The Nowhere Inn tries, desperately, to make a point: Fame is hard, celebrity is a trap, the art and the artist are both incontrovertibly linked and demonstrably deviated. At nearly every turn in the film, someone is always asking something from St. Vincent. A reporter stops mid-interview to answer texts from her girlfriend, then demands that Clark leave her a voice message insisting the reporter is not a bad person. (Later, after the reporter begs for a comped ticket for her cousin to see St. Vincent’s show, Clark overhears her saying the singer is “impenetrable and aloof.”) A fan tells her between gasps that St. Vincent’s music is the reason she stayed alive after her boyfriend’s death, and a struck Clark collapses into sobs in the dressing room.

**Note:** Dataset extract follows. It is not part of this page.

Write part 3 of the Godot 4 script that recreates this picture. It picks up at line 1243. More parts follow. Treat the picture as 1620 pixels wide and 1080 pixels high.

The contradiction is painstakingly spelled out — St. Vincent is so famous she has constant obligations, but not famous enough to be a household name. The film’s first words come from a chauffeur driving a sunglasses-shrouded Clark through the desert in a gleaming white limo: “So you’re a singer?” he says, the skepticism bare in his voice. “I’ve never heard of you.” He calls up his son, who chimes in over speakerphone that he’s never heard of her, either; when they ask for her to sing, she glides into a few lines of “New York,” until they gasp at the line, “You’re the only motherfucker in this city who can handle me.” (“Did she just say MF?” the son wheezes.) Later in the film, Clark forgets her badge and can’t get into the theater for her own show. The walls outside are plastered with posters of her face — “Dude?” she hisses at the security guard, pointing at them.
The Nowhere Inn slips moments of levity into all this self-conscious prodding. Director Bill Benz is a Portlandia alum, and he knows when to center on slight shifts in Brownstein’s expression, the moments when a raised eyebrow or slow blink can make a scene. The only purely funny moment in the movie stems from a Dakota Jonson cameo, with the actress playing herself as Clark’s newest celebrity girlfriend.
The sets and costumes are sumptuous, and the camera lets us drink it all in. Glittering dresses abound. Statues shine in the background. The lens shivers and blurs, red streaks oozing across the screen at times. There are so many shots of mirrors, so many heavy-handed metaphors: We see abundant refractions and reflections of Brownstein and Clark. But a film can’t propel itself on symbolism alone.
Still, there are intriguing questions at the movie’s core. “The audience doesn’t need me,” Clark says at one point, slamming her fist on a board room table. “I’m just a vessel for their feelings.” At another point in the film, she insists: “I know who I am. Why does it matter if anyone else does?” It’s hard to not to read this as a rebuke of St. Vincent’s critics, or a blanket defense for her past media conduct, but interrogating what artists actually owe fans and vice versa is worthwhile and compelling. Instead, the movie sinks further into itself. While bending over backwards to assert that it’s not your typical music star documentary, The Nowhere Inn achieves the same result as most films in that genre. We’re left grasping at the idea of who St. Vincent is or could be; all we know for sure is how much she wants to prove.
The Nowhere Inn is out 9/17 on VOD and in select theaters.